Gronk: “RUINS” at Lora Schlesinger Gallery


Acrylic on canvas
110″ x 861⁄2″
Photo: courtesy Lora Schlesinger Gallery

Theatricality lies at the core of Gronk’s creative process. A Chicano artist living and working in Downtown Los Angeles, who first gained fame as a founding member of the multi-media arts collective ASCO in the 1970s, Gronk explores various mediums including murals, performance art, painting, print-making and set design. “RUINS,” the artist’s first solo exhibition at Lora Schlesinger Gallery was inspired by Gronk’s preparation and experience designing and painting the set for Peter Sellars’ adaption of “The Indian Queen,” the final and unfinished opera by Henry Purcell. The narrative of the opera concentrates on the confrontation between two cultures-the Europeans and Mayans of the New World. The cultural collusion on stage manifests in the narrative of the scenery behind the actors as Gronk embraces two distinctive styles of painting. A performance of the opera recorded at Teatro Real, Madrid, plays on a TV monitor positioned in the corner of the main gallery so that the viewer can
experience the tension between the characters while viewing “RUINS.”

The old and the new ways of mark making are celebrated in a series of mixed-media works on paper and monoprints. Mixed-media works such as Pyramid 6 are dense in texture and possess a weight like a stone. The outlined profiles and rudimentary lines feel like they have been scratched or carved onto the paper surface. Working with a limited color palette of black, red, and off-white on a russet, stone-color surface, Gronk presents early hieroglyphic renderings that allude to the caves of Lascaux. Alternatively, monoprints like Untitled (GN14-002), are inspired by the dense graffiti-stained walls of Los Angeles. The paint is applied in smooth and lucid gestures in a palette of jet black, vibrant blue, stark white and crimson red.
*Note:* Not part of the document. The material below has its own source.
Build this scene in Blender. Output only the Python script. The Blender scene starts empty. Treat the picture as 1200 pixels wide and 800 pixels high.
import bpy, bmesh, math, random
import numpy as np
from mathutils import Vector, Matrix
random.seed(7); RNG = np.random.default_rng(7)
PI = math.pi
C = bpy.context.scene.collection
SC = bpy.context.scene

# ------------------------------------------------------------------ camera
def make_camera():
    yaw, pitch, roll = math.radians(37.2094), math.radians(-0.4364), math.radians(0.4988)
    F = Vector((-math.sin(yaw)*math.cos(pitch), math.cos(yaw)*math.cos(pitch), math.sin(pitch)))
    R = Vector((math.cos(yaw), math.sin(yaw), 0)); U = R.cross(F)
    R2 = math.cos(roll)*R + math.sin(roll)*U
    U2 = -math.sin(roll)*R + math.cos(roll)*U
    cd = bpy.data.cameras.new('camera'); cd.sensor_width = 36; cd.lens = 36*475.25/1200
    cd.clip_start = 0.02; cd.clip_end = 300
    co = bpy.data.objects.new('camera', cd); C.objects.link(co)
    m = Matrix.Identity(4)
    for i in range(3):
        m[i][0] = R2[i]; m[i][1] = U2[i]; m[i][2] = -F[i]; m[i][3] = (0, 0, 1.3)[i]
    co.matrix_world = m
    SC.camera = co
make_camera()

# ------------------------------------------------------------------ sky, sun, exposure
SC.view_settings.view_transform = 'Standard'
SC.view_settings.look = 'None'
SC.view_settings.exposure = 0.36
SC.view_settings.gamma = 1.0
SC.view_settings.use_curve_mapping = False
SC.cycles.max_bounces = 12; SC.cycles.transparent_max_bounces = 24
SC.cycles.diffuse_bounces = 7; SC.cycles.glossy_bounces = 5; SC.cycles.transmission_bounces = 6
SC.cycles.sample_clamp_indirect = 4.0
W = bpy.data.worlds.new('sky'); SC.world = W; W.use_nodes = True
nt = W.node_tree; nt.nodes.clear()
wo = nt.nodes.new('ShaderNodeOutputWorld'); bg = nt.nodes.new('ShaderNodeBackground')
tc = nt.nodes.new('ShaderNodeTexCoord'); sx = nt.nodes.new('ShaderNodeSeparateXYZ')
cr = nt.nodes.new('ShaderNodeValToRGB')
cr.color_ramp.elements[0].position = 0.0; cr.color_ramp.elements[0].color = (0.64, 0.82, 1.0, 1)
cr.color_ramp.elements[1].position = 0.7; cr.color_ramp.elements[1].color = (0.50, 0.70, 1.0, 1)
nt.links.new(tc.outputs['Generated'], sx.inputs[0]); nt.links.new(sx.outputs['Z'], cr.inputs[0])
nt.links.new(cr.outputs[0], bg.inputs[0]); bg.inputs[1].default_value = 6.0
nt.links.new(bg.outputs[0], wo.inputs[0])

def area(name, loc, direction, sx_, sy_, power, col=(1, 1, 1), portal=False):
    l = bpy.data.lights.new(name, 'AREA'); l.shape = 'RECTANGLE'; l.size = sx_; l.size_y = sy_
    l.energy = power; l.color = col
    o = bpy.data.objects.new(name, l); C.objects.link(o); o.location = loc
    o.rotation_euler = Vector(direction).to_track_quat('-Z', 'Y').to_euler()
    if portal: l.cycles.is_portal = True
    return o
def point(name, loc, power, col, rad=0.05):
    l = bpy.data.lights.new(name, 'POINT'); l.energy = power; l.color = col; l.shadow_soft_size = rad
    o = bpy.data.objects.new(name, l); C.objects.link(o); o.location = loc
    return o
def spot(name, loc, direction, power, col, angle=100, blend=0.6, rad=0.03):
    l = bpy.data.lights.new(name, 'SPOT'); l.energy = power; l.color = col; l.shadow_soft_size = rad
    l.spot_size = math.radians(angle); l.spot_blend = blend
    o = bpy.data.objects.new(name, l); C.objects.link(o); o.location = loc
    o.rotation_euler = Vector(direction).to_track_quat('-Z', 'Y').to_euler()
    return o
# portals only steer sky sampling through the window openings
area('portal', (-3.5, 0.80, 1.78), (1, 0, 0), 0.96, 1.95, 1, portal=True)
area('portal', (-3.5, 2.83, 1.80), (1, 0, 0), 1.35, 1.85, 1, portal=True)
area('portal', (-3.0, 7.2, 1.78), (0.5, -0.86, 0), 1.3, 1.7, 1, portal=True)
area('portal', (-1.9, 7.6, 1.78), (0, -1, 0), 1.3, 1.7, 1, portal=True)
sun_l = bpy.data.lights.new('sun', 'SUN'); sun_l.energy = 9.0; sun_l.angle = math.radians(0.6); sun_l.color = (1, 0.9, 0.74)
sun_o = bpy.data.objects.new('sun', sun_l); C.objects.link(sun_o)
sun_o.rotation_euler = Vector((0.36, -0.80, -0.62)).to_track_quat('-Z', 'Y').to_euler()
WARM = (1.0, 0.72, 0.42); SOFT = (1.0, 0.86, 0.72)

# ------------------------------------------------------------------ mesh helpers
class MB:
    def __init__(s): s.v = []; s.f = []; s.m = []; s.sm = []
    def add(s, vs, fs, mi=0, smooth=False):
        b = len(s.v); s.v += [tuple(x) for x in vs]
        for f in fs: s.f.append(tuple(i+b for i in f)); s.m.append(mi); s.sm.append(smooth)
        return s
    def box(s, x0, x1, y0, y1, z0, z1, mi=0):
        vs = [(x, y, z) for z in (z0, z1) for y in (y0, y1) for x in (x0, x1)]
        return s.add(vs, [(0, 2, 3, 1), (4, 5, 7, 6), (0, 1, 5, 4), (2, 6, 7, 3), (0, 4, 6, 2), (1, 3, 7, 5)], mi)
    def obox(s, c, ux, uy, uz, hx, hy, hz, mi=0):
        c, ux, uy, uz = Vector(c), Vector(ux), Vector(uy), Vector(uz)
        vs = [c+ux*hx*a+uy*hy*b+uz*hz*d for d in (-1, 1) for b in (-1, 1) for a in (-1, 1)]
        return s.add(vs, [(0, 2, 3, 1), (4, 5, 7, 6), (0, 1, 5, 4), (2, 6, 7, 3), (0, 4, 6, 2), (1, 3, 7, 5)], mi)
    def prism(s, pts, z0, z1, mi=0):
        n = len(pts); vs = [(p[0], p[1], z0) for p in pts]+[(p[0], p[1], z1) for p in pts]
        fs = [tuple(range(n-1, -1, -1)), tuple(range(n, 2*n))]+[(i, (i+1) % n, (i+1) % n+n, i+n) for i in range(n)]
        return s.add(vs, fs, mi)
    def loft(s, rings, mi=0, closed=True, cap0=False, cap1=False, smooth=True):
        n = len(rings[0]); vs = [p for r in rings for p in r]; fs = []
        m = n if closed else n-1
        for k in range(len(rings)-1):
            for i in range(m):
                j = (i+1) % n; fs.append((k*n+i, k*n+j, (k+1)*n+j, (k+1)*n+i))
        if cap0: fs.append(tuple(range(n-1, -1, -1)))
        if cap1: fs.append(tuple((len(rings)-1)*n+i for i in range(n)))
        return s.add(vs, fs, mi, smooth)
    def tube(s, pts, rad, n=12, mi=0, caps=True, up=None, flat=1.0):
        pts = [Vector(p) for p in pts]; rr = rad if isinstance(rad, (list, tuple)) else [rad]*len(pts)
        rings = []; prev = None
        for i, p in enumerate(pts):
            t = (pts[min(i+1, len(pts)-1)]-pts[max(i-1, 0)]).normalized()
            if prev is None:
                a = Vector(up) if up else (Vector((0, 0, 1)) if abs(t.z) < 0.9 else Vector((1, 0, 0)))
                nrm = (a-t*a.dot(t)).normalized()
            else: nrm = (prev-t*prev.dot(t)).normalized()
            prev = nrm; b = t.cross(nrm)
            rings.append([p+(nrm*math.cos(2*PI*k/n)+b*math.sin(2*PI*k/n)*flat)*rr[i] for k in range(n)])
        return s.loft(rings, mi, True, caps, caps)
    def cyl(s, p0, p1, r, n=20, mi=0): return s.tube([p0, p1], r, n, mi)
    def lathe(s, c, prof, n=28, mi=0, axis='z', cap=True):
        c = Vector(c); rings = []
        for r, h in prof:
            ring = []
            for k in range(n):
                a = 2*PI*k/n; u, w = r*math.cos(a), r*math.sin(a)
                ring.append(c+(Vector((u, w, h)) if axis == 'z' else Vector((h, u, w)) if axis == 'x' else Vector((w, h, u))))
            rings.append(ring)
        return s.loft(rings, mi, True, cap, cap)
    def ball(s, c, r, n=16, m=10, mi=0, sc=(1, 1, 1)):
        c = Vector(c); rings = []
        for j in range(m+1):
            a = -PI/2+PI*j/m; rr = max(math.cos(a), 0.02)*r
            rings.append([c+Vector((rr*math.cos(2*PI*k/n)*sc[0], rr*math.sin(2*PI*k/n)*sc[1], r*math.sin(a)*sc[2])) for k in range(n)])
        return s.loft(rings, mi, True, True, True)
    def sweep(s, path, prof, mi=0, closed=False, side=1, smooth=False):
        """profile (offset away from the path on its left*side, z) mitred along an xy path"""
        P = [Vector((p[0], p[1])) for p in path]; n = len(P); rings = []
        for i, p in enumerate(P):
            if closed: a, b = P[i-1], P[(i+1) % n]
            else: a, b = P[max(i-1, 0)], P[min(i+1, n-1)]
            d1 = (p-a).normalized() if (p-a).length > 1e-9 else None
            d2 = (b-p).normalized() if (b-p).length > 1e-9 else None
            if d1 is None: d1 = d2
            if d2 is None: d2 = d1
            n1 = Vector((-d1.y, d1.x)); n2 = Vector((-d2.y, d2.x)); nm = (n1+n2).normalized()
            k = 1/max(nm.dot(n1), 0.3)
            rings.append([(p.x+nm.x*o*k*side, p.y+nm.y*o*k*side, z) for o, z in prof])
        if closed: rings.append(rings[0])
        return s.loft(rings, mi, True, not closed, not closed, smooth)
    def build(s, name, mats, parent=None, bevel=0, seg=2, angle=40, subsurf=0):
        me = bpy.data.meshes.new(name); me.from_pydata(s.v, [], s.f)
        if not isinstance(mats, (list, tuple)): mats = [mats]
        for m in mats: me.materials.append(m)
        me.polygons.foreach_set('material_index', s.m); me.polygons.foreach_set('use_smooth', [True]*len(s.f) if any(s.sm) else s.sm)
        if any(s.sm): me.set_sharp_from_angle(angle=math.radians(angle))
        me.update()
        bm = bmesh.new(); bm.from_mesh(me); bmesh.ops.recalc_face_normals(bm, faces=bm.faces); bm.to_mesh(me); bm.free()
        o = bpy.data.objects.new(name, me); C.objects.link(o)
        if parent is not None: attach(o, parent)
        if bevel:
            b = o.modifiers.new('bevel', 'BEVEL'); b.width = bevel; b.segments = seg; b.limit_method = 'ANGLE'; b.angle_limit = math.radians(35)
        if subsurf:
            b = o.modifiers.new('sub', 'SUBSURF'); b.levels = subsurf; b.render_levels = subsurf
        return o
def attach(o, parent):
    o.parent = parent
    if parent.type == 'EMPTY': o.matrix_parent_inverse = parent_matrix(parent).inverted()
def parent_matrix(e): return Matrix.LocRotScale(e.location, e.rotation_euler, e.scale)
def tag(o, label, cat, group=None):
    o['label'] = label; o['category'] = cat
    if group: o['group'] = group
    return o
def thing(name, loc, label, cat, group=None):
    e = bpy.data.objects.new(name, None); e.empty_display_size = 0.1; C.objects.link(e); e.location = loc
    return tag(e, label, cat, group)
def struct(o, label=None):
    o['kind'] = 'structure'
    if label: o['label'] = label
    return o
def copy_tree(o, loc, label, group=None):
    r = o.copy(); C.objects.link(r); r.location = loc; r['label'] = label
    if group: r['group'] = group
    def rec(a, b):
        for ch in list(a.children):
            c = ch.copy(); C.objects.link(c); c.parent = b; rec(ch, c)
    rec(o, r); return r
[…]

A single work stands apart from Gronk’s rigorous study of abstract forms-a large-scale work on raw canvas and acrylic titled Tormenta. An anonymous woman separates the black theatre curtain with outstretched arms. It is the moment that the performance begins and the crowd is lulled into silence. We never see the woman’s face as the viewer assumes the vantage point of Gronk’s sets, positioned behind the actors. With a single gesture the woman opens a portal into a world where the body becomes one with performance.